CAIRO: An Egyptian court on Saturday sentenced two monks to death over the murder of a bishop, a judicial source said, in a case that shocked the Middle East’s largest Christian community.
Coptic Bishop Epiphanius was found dead with a head wound in July at the Saint Macarius monastery in the plains of Wadi Al-Natrun, northwest of Cairo.
Prosecutors said one of the monks Isaiah confessed to striking the abbot with a metal bar as the second monk Philotheos kept watch.
The authorities blamed the killing on unspecified “differences” between the two monks, one of whom was later defrocked, and the bishop.
The sentence against the two monks was referred to Egypt’s Grand Mufti.

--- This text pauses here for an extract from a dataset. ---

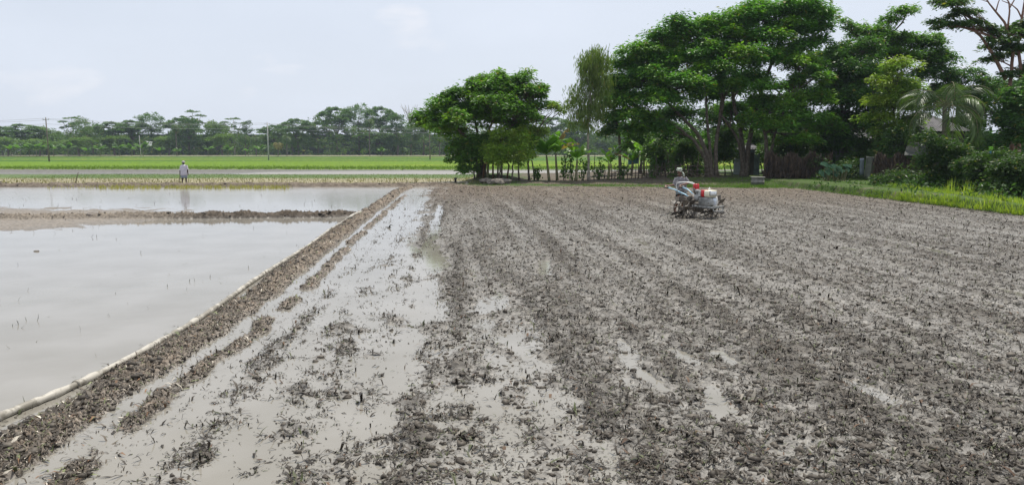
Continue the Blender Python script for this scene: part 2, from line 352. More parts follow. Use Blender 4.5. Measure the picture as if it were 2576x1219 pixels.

The country’s top theological authority is required by law to give its legally non-binding opinion in cases of capital punishment.
The defendants can appeal the verdict after the Mufti gives an opinion and the ruling is officially issued on April 24.
In the wake of the bishop’s killing, Egypt’s Coptic Church placed a one-year moratorium on accepting new monks.
It also banned monks from social media, tightened financial controls and refocused attention on spiritual life.
Coptic Christians make up about 10 percent of Egypt’s predominantly Sunni Muslim population of 100 million.
The country’s vast desert is home to some of Christianity’s most ancient monasteries.